Aún más interesante es el conflicto en el capítulo 8, dedicado al no mentirás. El retorno de una superviviente del holocausto, ahora estudiosa de ese hecho histórico, le lleva a encontrarse con una profesora de ética, quien estuvo a punto de causar su muerte. En apariencia, esa profesora y su marido se negaron a testificar que la superviviente, entonces una niña, era católica, lo que hubiera permitido salvarla, acogiéndola en una familia no judía. Para esa negativa, pretextaban que su fe les impedía levantar falso testimonio. De nuevo, la aplicación estricta de la ley de Dios lleva a romper otras leyes más importantes aún, aquéllas en que reside nuestra humanidad, aquéllas que nos obligan a ayudar a nuestro prójimo, sea éste quien sea, sean cuales sean las consecuencias que de esa acción pudieran derivarse para nosotros. Porque toda justicia, toda integridad, todo principio, que acarree el mal a nuestros semejantes, que les abandone y les niegue auxilio, poco tiene de justa y si mucho de tiranía, nada de admirable, todo de despreciable.

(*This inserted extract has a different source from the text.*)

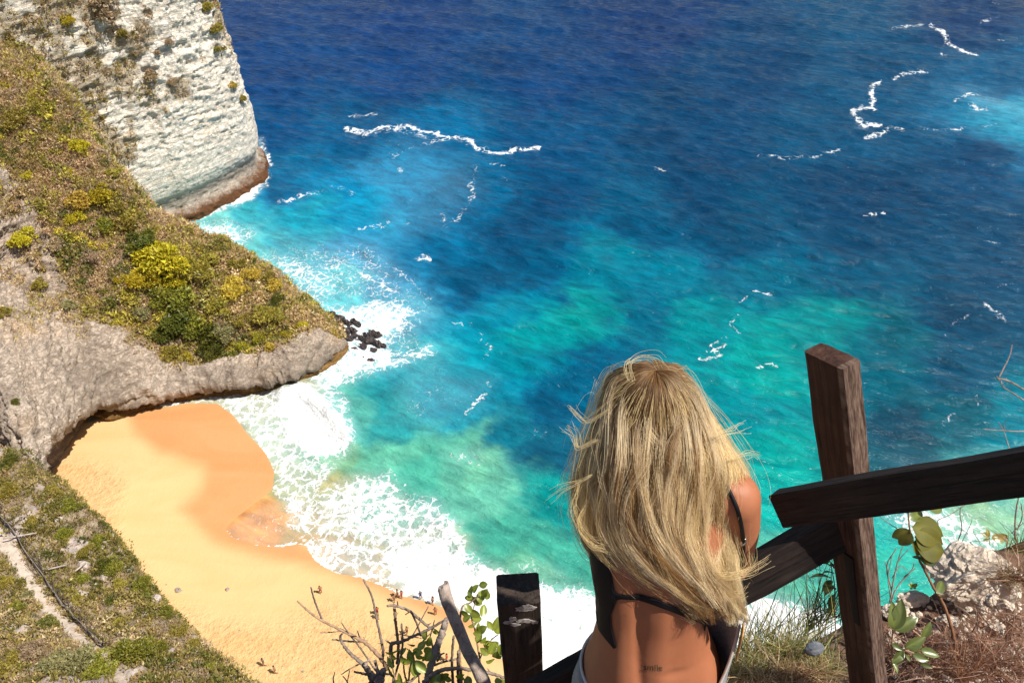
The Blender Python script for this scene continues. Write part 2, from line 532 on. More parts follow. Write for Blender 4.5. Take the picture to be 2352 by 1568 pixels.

Pero me precipito. Olvido el no juzguéis y no seréis juzgados. Otra vez, como tantas anteriores, Kieslowski nos obliga a recordar que la realidad es compleja, que por debajo de lo que proclamemos y creamos, existen otras obligaciones, otras razones, otras motivaciones. En este caso, la mentira era doble, porque la razón de no prestar auxilio, de denegar el refugio, se debía a las difíciles y peligrosas condiciones en las que se movía la resistencia polaca en su lucha contra los nazis. Temiendo filtraciones, sospechando traidores, se decidió proteger a la red de resistentes, evitar detenciones que llevasen a su desarticulación. Se prefirió entregar a un inocente a las fieras, a sabiendas de que no tenía posibilidad de sobrevivir. A menos que interviniera el azar, como así ocurrió.
Excusas, excusas, excusas. Porque al final el pecado no es la mentira, sino nuestra inhumanidad. Permitir el sufrimiento con nuestra inacción, colaborar con los verdugos con nuestro silencio.